A set of smaller changes across notes, tasks, and lists.

  • Quick-add suggestions. Start typing a task and Heym suggests the goals and areas it might belong to.
  • Image controls in notes. Hover an image in a note for a toolbar, or click to open it full-size.
  • Inherited colours. Habits and notes can take the colour of the area or goal they belong to.
  • Reordering in grouped lists. Notes grouped by area and tasks grouped by goal are now drag-and-drop; reordering by hand switches that list to manual sort.
  • Task time ranges. A task at 6pm for an hour shows as 6:00–7:00pm.
May 28, 2026

Keyboard navigation

Reaching for the mouse to do something fifty times a day adds up. Heym now drives from the keyboard.

Press ⌘K to open the command palette: search across everything and jump straight to any task, goal, area, or page. In a list, move with the arrow keys (or J and K), press X to pick rows and Shift with the arrows to extend a range, then act on the whole selection at once — complete, move, tag, or delete. Press ? at any time to see every shortcut Heym knows.

May 14, 2026

Calendar

Seeing your tasks as a list tells you what's due, not when your day actually fills up. Heym now has a calendar, built from the tasks and habits you already track.

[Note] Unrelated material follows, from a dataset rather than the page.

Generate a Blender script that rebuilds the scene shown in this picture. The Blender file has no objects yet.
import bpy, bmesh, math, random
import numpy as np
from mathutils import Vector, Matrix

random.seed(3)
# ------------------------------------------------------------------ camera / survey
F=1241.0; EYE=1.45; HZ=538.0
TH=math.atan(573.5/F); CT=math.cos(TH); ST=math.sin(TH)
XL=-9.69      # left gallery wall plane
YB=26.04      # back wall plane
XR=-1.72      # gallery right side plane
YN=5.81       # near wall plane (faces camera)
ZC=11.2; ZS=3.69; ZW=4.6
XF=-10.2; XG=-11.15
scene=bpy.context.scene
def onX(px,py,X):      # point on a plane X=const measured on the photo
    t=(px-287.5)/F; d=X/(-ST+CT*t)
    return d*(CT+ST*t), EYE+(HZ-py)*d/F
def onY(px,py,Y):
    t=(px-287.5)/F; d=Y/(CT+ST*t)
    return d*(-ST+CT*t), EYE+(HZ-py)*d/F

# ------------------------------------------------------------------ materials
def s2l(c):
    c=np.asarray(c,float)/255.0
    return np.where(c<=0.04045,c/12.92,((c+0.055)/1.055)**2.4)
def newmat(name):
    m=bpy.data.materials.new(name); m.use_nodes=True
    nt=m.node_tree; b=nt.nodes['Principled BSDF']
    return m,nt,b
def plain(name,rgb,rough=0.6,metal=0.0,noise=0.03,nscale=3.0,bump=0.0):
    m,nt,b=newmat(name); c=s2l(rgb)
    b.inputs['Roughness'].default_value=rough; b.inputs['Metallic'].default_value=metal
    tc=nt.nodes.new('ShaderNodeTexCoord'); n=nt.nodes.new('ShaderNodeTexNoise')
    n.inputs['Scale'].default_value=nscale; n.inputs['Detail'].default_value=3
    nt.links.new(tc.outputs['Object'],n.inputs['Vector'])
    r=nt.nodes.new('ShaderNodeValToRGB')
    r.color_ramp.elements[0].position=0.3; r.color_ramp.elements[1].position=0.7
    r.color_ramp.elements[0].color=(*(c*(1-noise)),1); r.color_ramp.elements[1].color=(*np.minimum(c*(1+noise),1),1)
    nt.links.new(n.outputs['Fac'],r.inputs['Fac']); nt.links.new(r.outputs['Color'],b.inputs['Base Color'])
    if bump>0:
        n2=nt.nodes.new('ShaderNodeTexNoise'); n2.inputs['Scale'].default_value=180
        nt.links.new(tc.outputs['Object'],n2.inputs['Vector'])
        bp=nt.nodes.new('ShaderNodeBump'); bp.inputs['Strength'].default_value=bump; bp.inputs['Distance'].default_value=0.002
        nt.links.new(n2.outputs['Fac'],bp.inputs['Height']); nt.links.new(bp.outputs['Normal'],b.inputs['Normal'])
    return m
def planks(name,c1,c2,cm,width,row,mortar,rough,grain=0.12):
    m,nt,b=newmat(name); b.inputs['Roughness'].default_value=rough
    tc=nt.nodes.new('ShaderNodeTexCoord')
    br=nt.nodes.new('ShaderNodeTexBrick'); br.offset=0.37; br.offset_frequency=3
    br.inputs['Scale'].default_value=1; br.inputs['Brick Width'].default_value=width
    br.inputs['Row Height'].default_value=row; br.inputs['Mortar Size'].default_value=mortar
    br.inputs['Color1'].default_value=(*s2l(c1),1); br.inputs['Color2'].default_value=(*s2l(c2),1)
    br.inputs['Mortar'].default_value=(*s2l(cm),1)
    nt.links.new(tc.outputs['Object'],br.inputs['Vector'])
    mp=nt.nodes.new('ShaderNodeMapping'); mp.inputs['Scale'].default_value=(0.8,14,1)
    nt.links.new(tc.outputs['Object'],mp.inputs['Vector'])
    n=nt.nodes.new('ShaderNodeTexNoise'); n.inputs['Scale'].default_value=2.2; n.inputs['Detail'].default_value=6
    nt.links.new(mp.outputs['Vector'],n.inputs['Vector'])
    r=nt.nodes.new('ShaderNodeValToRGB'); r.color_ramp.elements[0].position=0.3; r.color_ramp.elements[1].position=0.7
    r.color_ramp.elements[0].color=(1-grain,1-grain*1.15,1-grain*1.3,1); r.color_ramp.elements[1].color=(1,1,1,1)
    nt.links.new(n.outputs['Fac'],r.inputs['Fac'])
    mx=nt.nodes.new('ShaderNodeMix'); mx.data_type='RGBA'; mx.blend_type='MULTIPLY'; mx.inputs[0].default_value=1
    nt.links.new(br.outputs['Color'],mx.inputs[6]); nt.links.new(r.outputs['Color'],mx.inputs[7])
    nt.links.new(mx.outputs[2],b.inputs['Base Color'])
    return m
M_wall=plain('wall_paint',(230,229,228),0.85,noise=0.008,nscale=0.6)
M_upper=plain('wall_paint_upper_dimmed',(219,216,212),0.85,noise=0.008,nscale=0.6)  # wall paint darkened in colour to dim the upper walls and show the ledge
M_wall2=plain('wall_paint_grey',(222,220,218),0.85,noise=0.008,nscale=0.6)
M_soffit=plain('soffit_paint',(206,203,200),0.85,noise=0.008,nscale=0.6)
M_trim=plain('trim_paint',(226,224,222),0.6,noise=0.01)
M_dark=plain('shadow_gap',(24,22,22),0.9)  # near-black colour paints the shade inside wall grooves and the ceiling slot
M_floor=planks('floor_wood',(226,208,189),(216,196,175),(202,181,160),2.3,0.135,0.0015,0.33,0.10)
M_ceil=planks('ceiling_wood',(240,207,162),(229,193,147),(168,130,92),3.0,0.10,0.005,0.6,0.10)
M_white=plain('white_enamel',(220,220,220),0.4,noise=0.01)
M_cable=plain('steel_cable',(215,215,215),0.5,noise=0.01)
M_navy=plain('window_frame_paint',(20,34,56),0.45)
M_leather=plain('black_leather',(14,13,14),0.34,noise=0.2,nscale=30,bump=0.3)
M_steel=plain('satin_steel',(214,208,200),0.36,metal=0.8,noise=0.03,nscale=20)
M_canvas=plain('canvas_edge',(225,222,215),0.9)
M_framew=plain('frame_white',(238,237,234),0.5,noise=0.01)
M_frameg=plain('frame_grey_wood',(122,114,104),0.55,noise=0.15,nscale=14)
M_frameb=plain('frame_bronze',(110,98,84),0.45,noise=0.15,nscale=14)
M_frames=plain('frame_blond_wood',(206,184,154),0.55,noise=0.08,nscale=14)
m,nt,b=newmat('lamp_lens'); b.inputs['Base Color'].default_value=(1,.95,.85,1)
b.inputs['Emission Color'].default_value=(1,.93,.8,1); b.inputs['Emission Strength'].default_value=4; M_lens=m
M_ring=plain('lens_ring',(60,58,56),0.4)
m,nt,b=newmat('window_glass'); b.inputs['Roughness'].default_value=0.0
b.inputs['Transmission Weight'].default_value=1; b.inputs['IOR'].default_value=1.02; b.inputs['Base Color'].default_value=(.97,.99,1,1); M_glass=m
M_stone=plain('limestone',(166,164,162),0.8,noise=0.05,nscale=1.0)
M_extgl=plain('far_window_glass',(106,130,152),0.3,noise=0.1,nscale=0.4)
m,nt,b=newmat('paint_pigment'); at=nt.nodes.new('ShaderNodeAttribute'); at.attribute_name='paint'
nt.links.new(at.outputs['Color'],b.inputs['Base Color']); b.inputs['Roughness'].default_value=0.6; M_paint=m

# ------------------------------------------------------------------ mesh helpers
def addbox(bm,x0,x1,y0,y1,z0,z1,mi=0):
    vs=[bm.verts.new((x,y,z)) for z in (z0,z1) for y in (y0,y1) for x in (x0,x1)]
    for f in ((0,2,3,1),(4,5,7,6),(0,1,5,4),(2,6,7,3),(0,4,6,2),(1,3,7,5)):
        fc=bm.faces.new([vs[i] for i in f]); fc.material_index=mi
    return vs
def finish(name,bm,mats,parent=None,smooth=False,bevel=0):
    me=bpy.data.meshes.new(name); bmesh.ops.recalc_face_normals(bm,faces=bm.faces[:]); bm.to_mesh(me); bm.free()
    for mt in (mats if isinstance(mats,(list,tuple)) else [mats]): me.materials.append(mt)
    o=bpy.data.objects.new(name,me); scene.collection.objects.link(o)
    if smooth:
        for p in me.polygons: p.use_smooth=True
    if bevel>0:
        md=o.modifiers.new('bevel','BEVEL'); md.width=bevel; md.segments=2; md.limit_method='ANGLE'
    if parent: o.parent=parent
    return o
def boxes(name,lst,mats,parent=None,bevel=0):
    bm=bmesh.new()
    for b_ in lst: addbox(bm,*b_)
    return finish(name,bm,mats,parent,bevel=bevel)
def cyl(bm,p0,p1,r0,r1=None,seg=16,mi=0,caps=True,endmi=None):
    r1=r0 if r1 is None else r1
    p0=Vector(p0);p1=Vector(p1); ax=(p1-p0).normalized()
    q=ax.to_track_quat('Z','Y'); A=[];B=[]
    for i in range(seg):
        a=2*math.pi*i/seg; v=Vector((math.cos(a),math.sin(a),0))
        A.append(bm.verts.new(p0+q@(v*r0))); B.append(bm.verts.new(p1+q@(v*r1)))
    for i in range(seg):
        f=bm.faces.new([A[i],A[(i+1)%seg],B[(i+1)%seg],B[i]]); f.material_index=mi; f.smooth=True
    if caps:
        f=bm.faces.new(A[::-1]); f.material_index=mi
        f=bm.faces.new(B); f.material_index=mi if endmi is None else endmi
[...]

Anything with a start time and a length shows up as a block sized to its duration. Click an empty slot on the time grid to create a task right there, drag a block to move it, and overlapping items sit side by side instead of hiding each other. Multi-day events run across the columns. Open the calendar from the Upcoming view by switching from list to calendar, then choose a 4-day, week, or month view.

April 30, 2026

Life area covers

Life areas were text labels with no way to tell them apart at a glance. You can now give any area a cover image. A new gallery view lays the areas out as a grid of covers; click any one to open it.

April 18, 2026

Habit targets

A habit used to be a plain check-off: done or not, with no room for how much. A habit can now track a measurable target. Pick a typed unit (Count, Calories, Distance, Time, Water, Steps, Pages, Chapters, or a custom one), set a target value, and choose the period it resets over: day, week, month, or year. Turn on "Enter value" to log the exact amount each time instead of counting up by one.

April 16, 2026

New language: German

The Heym web app is now fully available in German. You can switch language in the settings area.

April 11, 2026

File and image attachments

Some thoughts come with a file attached: a screenshot to mark up, a PDF to reference, a doc to keep close. You can now attach images and files wherever you write in Heym. Drag one straight into a note, or add it from the / menu. Every upload is stored privately behind a signed link, so only you can open it.

April 2, 2026

Closing a goal with open sub-goals

Closing a goal that still has open sub-goals used to leave them orphaned underneath it. Now Heym asks: complete the sub-goals along with the parent, or close just the parent and leave them open.